→ DATASET EXTRACT:

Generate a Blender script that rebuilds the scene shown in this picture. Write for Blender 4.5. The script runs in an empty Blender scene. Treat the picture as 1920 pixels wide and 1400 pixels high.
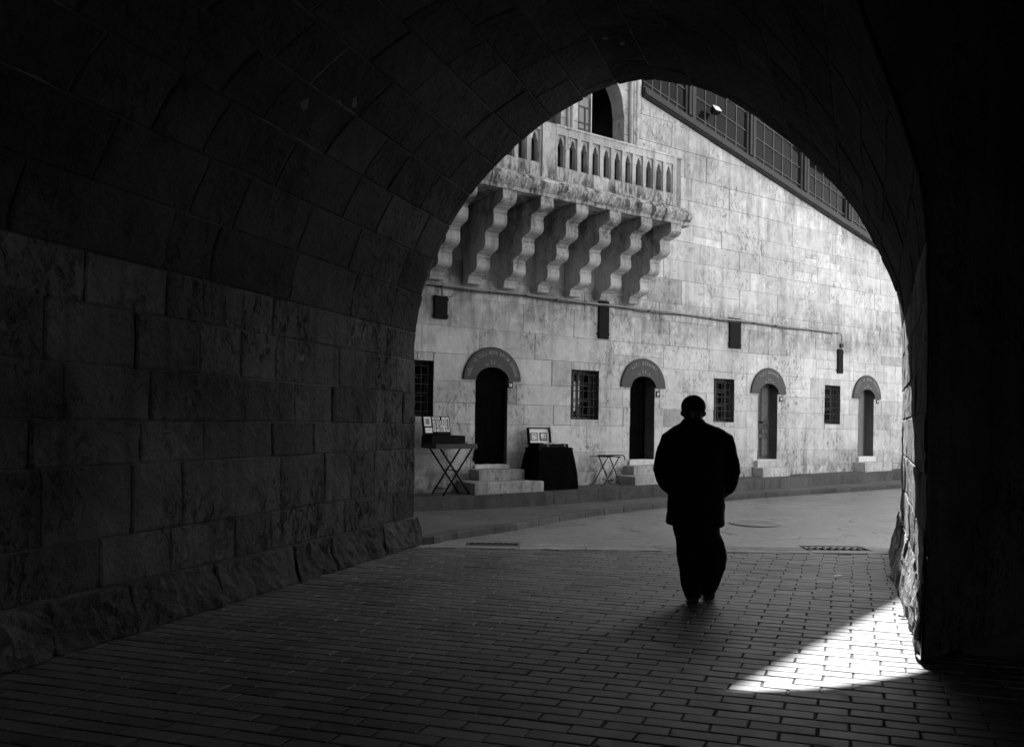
import bpy, bmesh, math, random
from mathutils import Vector, Matrix, noise as mnoise
random.seed(7)
S = bpy.context.scene
COL = S.collection
R = math.radians

# ------------------------------------------------------------------ frames
TH = R(31.4)
FD = (math.cos(TH), math.sin(TH))          # along the facade
FN = (math.sin(TH), -math.cos(TH))         # out of the facade
FP0 = (-.353, 13.0)
def FP(s, o, h):
    return (FP0[0]+FD[0]*s+FN[0]*o, FP0[1]+FD[1]*s+FN[1]*o, h)
def fs(x, y):
    return (x-FP0[0])*FD[0]+(y-FP0[1])*FD[1]
def sstep(a, b, x):
    t = min(1, max(0, (x-a)/(b-a))); return t*t*(3-2*t)
def lerp(a, b, t): return a+(b-a)*t
def zterr(s): return .305+.011*s
def zroad(x, y):
    s = fs(x, y)
    return (.016*max(0, s-.5)-.02)*sstep(9.2, 11.0, y)

# ------------------------------------------------------------------ mesh helpers
class MB:
    def __init__(self):
        self.v = []; self.f = []; self.t = []; self.m = []
    def face(self, pts, tone=1.0, mi=0):
        n = len(self.v); self.v += [tuple(p) for p in pts]
        self.f.append(tuple(range(n, n+len(pts)))); self.t.append(tone); self.m.append(mi)
    def idx(self, pts):
        n = len(self.v); self.v += [tuple(p) for p in pts]; return n
    def quad(self, a, b, c, d, tone=1.0, mi=0):
        self.f.append((a, b, c, d)); self.t.append(tone); self.m.append(mi)
    def box(self, lo, hi, fn=None, tone=1.0, mi=0):
        fn = fn or (lambda a, b, c: (a, b, c))
        (a0, b0, c0), (a1, b1, c1) = lo, hi
        p = [fn(a0,b0,c0), fn(a1,b0,c0), fn(a1,b1,c0), fn(a0,b1,c0), fn(a0,b0,c1), fn(a1,b0,c1), fn(a1,b1,c1), fn(a0,b1,c1)]
        n = self.idx(p)
        for q in ((0,3,2,1),(4,5,6,7),(0,1,5,4),(1,2,6,5),(2,3,7,6),(3,0,4,7)):
            self.quad(*[n+k for k in q], tone, mi)
    def hexa(self, p, tone=1.0, mi=0):
        n = self.idx(p)
        for q in ((0,3,2,1),(4,5,6,7),(0,1,5,4),(1,2,6,5),(2,3,7,6),(3,0,4,7)):
            self.quad(*[n+k for k in q], tone, mi)
    def prism(self, prof, a0, a1, fn, tone=1.0, mi=0, caps=True):
        n = len(prof); i = self.idx([fn(a0, *p) for p in prof]); j = self.idx([fn(a1, *p) for p in prof])
        for k in range(n):
            l = (k+1) % n; self.quad(i+k, i+l, j+l, j+k, tone, mi)
        if caps:
            self.f.append(tuple(range(i+n-1, i-1, -1))); self.t.append(tone); self.m.append(mi)
            self.f.append(tuple(range(j, j+n))); self.t.append(tone); self.m.append(mi)
    def tube(self, pts, rad, n=8, tone=1.0, mi=0, caps=True):
        pts = [Vector(p) for p in pts]
        if not isinstance(rad, (list, tuple)): rad = [rad]*len(pts)
        rings = []; up = None
        for k, p in enumerate(pts):
            d = (pts[min(k+1, len(pts)-1)]-pts[max(k-1, 0)]).normalized()
            if up is None: up = Vector((0,0,1)) if abs(d.z) < .9 else Vector((1,0,0))
            x = d.cross(up).normalized(); y = x.cross(d).normalized(); up = y
            rr = rad[k] if isinstance(rad[k], (list, tuple)) else (rad[k], rad[k])
            rings.append(self.idx([p+x*(rr[0]*math.cos(2*math.pi*q/n))+y*(rr[1]*math.sin(2*math.pi*q/n)) for q in range(n)]))
        for a, b in zip(rings, rings[1:]):
            for q in range(n):
                l = (q+1) % n; self.quad(a+q, a+l, b+l, b+q, tone, mi)
        if caps:
            self.f.append(tuple(range(rings[0]+n-1, rings[0]-1, -1))); self.t.append(tone); self.m.append(mi)
            self.f.append(tuple(range(rings[-1], rings[-1]+n))); self.t.append(tone); self.m.append(mi)
    def loft(self, rings, n=28, pw=2.0, tone=1.0, mi=0):
        ids = []
        for (z, cx, cy, rx, ry) in rings:
            pp = []
            for q in range(n):
                a = 2*math.pi*q/n; c, s = math.cos(a), math.sin(a)
                pp.append((cx+rx*math.copysign(abs(c)**(2/pw), c), cy+ry*math.copysign(abs(s)**(2/pw), s), z))
            ids.append(self.idx(pp))
        for a, b in zip(ids, ids[1:]):
            for q in range(n):
                l = (q+1) % n; self.quad(a+q, a+l, b+l, b+q, tone, mi)
        self.f.append(tuple(range(ids[0]+n-1, ids[0]-1, -1))); self.t.append(tone); self.m.append(mi)
        self.f.append(tuple(range(ids[-1], ids[-1]+n))); self.t.append(tone); self.m.append(mi)
    def ball(self, c, r, nu=20, nv=12, tone=1.0, mi=0):
        rx, ry, rz = r if isinstance(r, (list, tuple)) else (r, r, r)
        rings = []
        for k in range(1, nv):
            th = math.pi*k/nv
            rings.append((c[2]-rz*math.cos(th), c[0], c[1], rx*math.sin(th), ry*math.sin(th)))
        self.loft(rings, nu, 2.0, tone, mi)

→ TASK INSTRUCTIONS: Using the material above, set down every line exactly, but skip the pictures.

→ FINAL RESULT:
Generate a Blender script that rebuilds the scene shown in this picture. Write for Blender 4.5. The script runs in an empty Blender scene. Treat the picture as 1920 pixels wide and 1400 pixels high.
import bpy, bmesh, math, random
from mathutils import Vector, Matrix, noise as mnoise
random.seed(7)
S = bpy.context.scene
COL = S.collection
R = math.radians

# ------------------------------------------------------------------ frames
TH = R(31.4)
FD = (math.cos(TH), math.sin(TH))          # along the facade
FN = (math.sin(TH), -math.cos(TH))         # out of the facade
FP0 = (-.353, 13.0)
def FP(s, o, h):
    return (FP0[0]+FD[0]*s+FN[0]*o, FP0[1]+FD[1]*s+FN[1]*o, h)
def fs(x, y):
    return (x-FP0[0])*FD[0]+(y-FP0[1])*FD[1]
def sstep(a, b, x):
    t = min(1, max(0, (x-a)/(b-a))); return t*t*(3-2*t)
def lerp(a, b, t): return a+(b-a)*t
def zterr(s): return .305+.011*s
def zroad(x, y):
    s = fs(x, y)
    return (.016*max(0, s-.5)-.02)*sstep(9.2, 11.0, y)

# ------------------------------------------------------------------ mesh helpers
class MB:
    def __init__(self):
        self.v = []; self.f = []; self.t = []; self.m = []
    def face(self, pts, tone=1.0, mi=0):
        n = len(self.v); self.v += [tuple(p) for p in pts]
        self.f.append(tuple(range(n, n+len(pts)))); self.t.append(tone); self.m.append(mi)
    def idx(self, pts):
        n = len(self.v); self.v += [tuple(p) for p in pts]; return n
    def quad(self, a, b, c, d, tone=1.0, mi=0):
        self.f.append((a, b, c, d)); self.t.append(tone); self.m.append(mi)
    def box(self, lo, hi, fn=None, tone=1.0, mi=0):
        fn = fn or (lambda a, b, c: (a, b, c))
        (a0, b0, c0), (a1, b1, c1) = lo, hi
        p = [fn(a0,b0,c0), fn(a1,b0,c0), fn(a1,b1,c0), fn(a0,b1,c0), fn(a0,b0,c1), fn(a1,b0,c1), fn(a1,b1,c1), fn(a0,b1,c1)]
        n = self.idx(p)
        for q in ((0,3,2,1),(4,5,6,7),(0,1,5,4),(1,2,6,5),(2,3,7,6),(3,0,4,7)):
            self.quad(*[n+k for k in q], tone, mi)
    def hexa(self, p, tone=1.0, mi=0):
        n = self.idx(p)
        for q in ((0,3,2,1),(4,5,6,7),(0,1,5,4),(1,2,6,5),(2,3,7,6),(3,0,4,7)):
            self.quad(*[n+k for k in q], tone, mi)
    def prism(self, prof, a0, a1, fn, tone=1.0, mi=0, caps=True):
        n = len(prof); i = self.idx([fn(a0, *p) for p in prof]); j = self.idx([fn(a1, *p) for p in prof])
        for k in range(n):
            l = (k+1) % n; self.quad(i+k, i+l, j+l, j+k, tone, mi)
        if caps:
            self.f.append(tuple(range(i+n-1, i-1, -1))); self.t.append(tone); self.m.append(mi)
            self.f.append(tuple(range(j, j+n))); self.t.append(tone); self.m.append(mi)
    def tube(self, pts, rad, n=8, tone=1.0, mi=0, caps=True):
        pts = [Vector(p) for p in pts]
        if not isinstance(rad, (list, tuple)): rad = [rad]*len(pts)
        rings = []; up = None
        for k, p in enumerate(pts):
            d = (pts[min(k+1, len(pts)-1)]-pts[max(k-1, 0)]).normalized()
            if up is None: up = Vector((0,0,1)) if abs(d.z) < .9 else Vector((1,0,0))
            x = d.cross(up).normalized(); y = x.cross(d).normalized(); up = y
            rr = rad[k] if isinstance(rad[k], (list, tuple)) else (rad[k], rad[k])
            rings.append(self.idx([p+x*(rr[0]*math.cos(2*math.pi*q/n))+y*(rr[1]*math.sin(2*math.pi*q/n)) for q in range(n)]))
        for a, b in zip(rings, rings[1:]):
            for q in range(n):
                l = (q+1) % n; self.quad(a+q, a+l, b+l, b+q, tone, mi)
        if caps:
            self.f.append(tuple(range(rings[0]+n-1, rings[0]-1, -1))); self.t.append(tone); self.m.append(mi)
            self.f.append(tuple(range(rings[-1], rings[-1]+n))); self.t.append(tone); self.m.append(mi)
    def loft(self, rings, n=28, pw=2.0, tone=1.0, mi=0):
        ids = []
        for (z, cx, cy, rx, ry) in rings:
            pp = []
            for q in range(n):
                a = 2*math.pi*q/n; c, s = math.cos(a), math.sin(a)
                pp.append((cx+rx*math.copysign(abs(c)**(2/pw), c), cy+ry*math.copysign(abs(s)**(2/pw), s), z))
            ids.append(self.idx(pp))
        for a, b in zip(ids, ids[1:]):
            for q in range(n):
                l = (q+1) % n; self.quad(a+q, a+l, b+l, b+q, tone, mi)
        self.f.append(tuple(range(ids[0]+n-1, ids[0]-1, -1))); self.t.append(tone); self.m.append(mi)
        self.f.append(tuple(range(ids[-1], ids[-1]+n))); self.t.append(tone); self.m.append(mi)
    def ball(self, c, r, nu=20, nv=12, tone=1.0, mi=0):
        rx, ry, rz = r if isinstance(r, (list, tuple)) else (r, r, r)
        rings = []
        for k in range(1, nv):
            th = math.pi*k/nv
            rings.append((c[2]-rz*math.cos(th), c[0], c[1], rx*math.sin(th), ry*math.sin(th)))
        self.loft(rings, nu, 2.0, tone, mi)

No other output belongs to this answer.